Winning big also increases the risk of failing big:  While a multi-million dollar P.O. from Walmart sounds like it would be a dream come true, remember that a big bet like this could exaggerate the failure points in your business.  Everything from order fulfillment issues, to excessive damages to dealing with unsold products lost on shelves and in backrooms, could create headaches and losses that far exceed the profit windfall you thought was awaiting you.

Everyone else is thinking the same way:  Going for distribution at Walmart is like applying for the Harvard MBA program.  You’ll be selling against all the biggest and brightest and most motivated companies.  The bar is much higher because the potential rewards are much higher.  And everyone else knows it too.  Being the head of the class at smaller retailers might be barely passing at Walmart.

Walmart will expect the best cost and lowest everyday price:  Depending on what other distribution you have, gaining distribution at Walmart could mess up the relationship and support you’ve built with other retailers.  And any perception of favoritism you give other retailers could backfire when you try to gain Walmart support just like attempts to offer the lowest possible cost to Walmart could put you in the red if any costs get out of control.

 

Maybe you’re not gunning for launch day distribution at Walmart, but you’ve probably ambitiously sought distribution beyond your comfort zone because the bigger numbers are just too tempting.  You go after Kroger instead of developing a base of regional grocers.  You target Home Depot and Lowes when you should be trying to get established at Menards.

 

A MORE REALISTIC APPROACH

I don’t want to discourage anyone from swinging for the fences, but I also believe more products would find success if they took a more realistic approach.

Believe it or not, Walmart regularly extends its line review invitation to niche or regional products they've noticed in the market and believe have potential.  

But not as often as they tell potential new vendors no and encourage them to first establish sales history at a smaller retailer and share the results at next year's line review.

 

CHANGE YOUR PRIORITIES

Instead of going after the biggest possible year one sales, consider going after the strongest year one sales.

Find retailers who have a shopper profile that is a tight fit with your prime prospects.

Find smaller stores where your product is more likely to get attention from the buyer and noticed by shoppers.

Build up operational experience and sales data to trigger envy among larger retailers so they’re already sold before the line review meeting.

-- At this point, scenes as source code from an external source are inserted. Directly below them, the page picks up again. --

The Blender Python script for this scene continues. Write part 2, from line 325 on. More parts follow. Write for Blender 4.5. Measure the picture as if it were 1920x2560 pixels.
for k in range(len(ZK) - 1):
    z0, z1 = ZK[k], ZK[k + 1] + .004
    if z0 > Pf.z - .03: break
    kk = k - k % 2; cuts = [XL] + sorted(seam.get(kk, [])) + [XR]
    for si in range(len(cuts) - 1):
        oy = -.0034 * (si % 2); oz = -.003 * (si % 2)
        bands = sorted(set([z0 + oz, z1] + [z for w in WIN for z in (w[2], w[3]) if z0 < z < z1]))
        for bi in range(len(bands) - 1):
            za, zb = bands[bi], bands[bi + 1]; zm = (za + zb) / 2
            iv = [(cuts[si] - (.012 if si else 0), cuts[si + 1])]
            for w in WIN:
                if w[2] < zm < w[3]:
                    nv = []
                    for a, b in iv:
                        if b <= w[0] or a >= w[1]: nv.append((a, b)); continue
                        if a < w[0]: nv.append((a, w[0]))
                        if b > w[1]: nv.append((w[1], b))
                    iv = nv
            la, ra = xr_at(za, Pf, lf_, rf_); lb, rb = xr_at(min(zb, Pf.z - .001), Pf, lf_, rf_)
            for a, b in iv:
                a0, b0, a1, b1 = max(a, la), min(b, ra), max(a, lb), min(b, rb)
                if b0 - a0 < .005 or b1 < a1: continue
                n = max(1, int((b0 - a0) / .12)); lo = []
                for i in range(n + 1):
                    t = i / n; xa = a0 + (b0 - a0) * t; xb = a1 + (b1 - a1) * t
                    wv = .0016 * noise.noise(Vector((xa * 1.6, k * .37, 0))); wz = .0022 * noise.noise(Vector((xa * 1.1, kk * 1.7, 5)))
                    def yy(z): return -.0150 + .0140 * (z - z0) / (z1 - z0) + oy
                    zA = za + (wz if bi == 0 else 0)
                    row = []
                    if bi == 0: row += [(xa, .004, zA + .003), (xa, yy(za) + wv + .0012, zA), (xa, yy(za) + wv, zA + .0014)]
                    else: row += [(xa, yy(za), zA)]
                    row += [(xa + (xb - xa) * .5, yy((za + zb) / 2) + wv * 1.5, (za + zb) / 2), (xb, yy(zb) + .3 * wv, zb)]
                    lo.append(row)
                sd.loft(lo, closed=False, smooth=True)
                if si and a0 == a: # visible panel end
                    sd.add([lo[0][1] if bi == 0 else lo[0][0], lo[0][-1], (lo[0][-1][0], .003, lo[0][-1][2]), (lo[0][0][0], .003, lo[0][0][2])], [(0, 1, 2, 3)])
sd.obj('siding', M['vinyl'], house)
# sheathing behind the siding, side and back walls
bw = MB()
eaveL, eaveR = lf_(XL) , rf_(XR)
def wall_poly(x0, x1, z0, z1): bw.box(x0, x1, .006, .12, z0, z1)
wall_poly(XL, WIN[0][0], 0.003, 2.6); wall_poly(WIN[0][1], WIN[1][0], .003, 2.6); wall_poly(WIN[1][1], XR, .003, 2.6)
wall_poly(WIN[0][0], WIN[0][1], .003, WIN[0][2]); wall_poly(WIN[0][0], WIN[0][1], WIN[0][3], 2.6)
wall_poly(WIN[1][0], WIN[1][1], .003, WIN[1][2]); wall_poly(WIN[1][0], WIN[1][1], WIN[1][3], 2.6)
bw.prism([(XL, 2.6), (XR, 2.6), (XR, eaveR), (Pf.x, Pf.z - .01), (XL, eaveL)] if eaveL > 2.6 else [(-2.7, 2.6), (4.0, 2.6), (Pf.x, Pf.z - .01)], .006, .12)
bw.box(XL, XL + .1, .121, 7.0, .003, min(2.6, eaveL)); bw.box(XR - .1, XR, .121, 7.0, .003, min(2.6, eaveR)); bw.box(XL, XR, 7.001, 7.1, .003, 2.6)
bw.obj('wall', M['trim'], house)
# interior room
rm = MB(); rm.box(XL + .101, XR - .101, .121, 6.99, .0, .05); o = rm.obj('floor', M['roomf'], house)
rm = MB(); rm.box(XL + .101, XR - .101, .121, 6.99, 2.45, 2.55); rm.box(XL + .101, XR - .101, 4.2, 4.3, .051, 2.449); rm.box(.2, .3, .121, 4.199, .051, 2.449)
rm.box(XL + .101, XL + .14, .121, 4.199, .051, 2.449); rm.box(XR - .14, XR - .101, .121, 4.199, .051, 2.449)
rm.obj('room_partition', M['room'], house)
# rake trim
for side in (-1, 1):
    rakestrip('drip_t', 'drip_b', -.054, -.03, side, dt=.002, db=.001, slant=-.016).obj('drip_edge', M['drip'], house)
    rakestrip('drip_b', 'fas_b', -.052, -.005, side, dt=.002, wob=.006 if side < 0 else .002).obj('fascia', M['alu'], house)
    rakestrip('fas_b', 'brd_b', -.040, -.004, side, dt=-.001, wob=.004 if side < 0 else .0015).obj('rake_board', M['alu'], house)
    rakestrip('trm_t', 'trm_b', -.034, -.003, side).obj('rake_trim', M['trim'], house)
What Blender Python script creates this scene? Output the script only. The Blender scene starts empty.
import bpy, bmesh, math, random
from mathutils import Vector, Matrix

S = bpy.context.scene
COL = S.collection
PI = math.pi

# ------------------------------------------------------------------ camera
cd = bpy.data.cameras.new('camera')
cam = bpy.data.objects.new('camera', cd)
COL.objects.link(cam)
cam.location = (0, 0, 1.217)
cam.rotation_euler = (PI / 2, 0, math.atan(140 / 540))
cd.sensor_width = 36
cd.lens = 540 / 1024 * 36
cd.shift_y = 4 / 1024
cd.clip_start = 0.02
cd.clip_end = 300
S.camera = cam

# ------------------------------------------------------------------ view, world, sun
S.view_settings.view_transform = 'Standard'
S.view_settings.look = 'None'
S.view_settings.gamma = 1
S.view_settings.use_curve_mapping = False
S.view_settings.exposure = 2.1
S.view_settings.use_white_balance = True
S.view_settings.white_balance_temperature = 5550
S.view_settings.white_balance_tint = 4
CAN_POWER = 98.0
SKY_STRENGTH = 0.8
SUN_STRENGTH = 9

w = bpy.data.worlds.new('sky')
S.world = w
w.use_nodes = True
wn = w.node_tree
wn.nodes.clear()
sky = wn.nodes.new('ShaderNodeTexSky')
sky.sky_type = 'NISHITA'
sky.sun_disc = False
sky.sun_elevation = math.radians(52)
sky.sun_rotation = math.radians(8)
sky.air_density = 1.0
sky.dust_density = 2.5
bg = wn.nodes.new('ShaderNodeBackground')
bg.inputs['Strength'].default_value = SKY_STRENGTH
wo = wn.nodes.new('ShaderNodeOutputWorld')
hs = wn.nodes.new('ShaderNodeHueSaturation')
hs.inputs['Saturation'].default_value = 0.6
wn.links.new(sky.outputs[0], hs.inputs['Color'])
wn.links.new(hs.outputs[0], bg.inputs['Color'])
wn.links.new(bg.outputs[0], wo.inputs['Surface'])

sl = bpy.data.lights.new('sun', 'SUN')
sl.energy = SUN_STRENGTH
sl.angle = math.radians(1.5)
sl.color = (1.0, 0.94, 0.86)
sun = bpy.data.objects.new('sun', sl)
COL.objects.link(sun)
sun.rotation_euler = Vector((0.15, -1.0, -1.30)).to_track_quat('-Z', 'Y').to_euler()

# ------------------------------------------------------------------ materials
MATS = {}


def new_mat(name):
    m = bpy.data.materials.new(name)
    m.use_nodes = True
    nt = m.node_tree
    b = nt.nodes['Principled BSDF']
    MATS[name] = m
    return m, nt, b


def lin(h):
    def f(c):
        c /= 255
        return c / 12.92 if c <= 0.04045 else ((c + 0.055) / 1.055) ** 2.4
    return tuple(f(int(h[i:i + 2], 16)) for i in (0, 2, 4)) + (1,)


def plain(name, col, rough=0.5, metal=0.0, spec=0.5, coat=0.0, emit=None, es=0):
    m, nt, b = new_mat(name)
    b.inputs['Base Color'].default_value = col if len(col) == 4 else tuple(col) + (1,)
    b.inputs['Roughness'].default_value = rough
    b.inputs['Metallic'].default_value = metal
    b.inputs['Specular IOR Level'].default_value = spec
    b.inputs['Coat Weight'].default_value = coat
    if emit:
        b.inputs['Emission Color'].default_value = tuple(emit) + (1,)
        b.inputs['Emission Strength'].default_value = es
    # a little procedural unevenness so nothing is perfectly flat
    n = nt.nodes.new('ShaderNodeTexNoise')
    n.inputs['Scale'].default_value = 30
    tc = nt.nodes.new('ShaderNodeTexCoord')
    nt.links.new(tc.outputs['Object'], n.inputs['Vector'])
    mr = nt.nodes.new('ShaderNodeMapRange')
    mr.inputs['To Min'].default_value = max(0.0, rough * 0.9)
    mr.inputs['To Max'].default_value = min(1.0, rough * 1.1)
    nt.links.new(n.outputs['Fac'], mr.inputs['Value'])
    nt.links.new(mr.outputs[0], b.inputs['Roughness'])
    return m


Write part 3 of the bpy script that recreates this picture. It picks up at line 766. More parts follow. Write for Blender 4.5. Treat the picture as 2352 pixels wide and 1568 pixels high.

Plan to quickly learn from and fix the many mistakes you’ll inevitably make.  Plan to introduce a version 2.0 that isn’t in beta.

 

Trying to initially sell your product to the wrong retailers increases the chance of getting a NO, but it also increases the chance that a YES won’t lead to the results you anticipated.

Successful products have a plan to grow their business over years, not months.

Consider this exercise:

For a moment, remove the sales potential or volume forecast difference across retailers.  Only consider what retailers are the very best fit for your product and why.

Now, consider what is the minimum sales volume you would need from each of these retailers to be viable both at that retailer and with your production capabilities.

Eliminate any stores that don’t meet this minimum.  I’m betting very few come off the list.

Now rank the remaining stores based on the best combination of fit and sales potential, placing a little more weight on the fit.

Let this guide your year one sales priorities. 

 

12 months from now, I’m willing to bet you’ll have learned a few important lessons, but also had more success and established a more solid business with those smaller retailers that are a better fit than with any larger retailers that were a poor fit.  

I’m also willing to bet those bigger retailers will not only have more interest in your product, but the opportunities will be both bigger and with less risk now that your product has established a presence and sales history.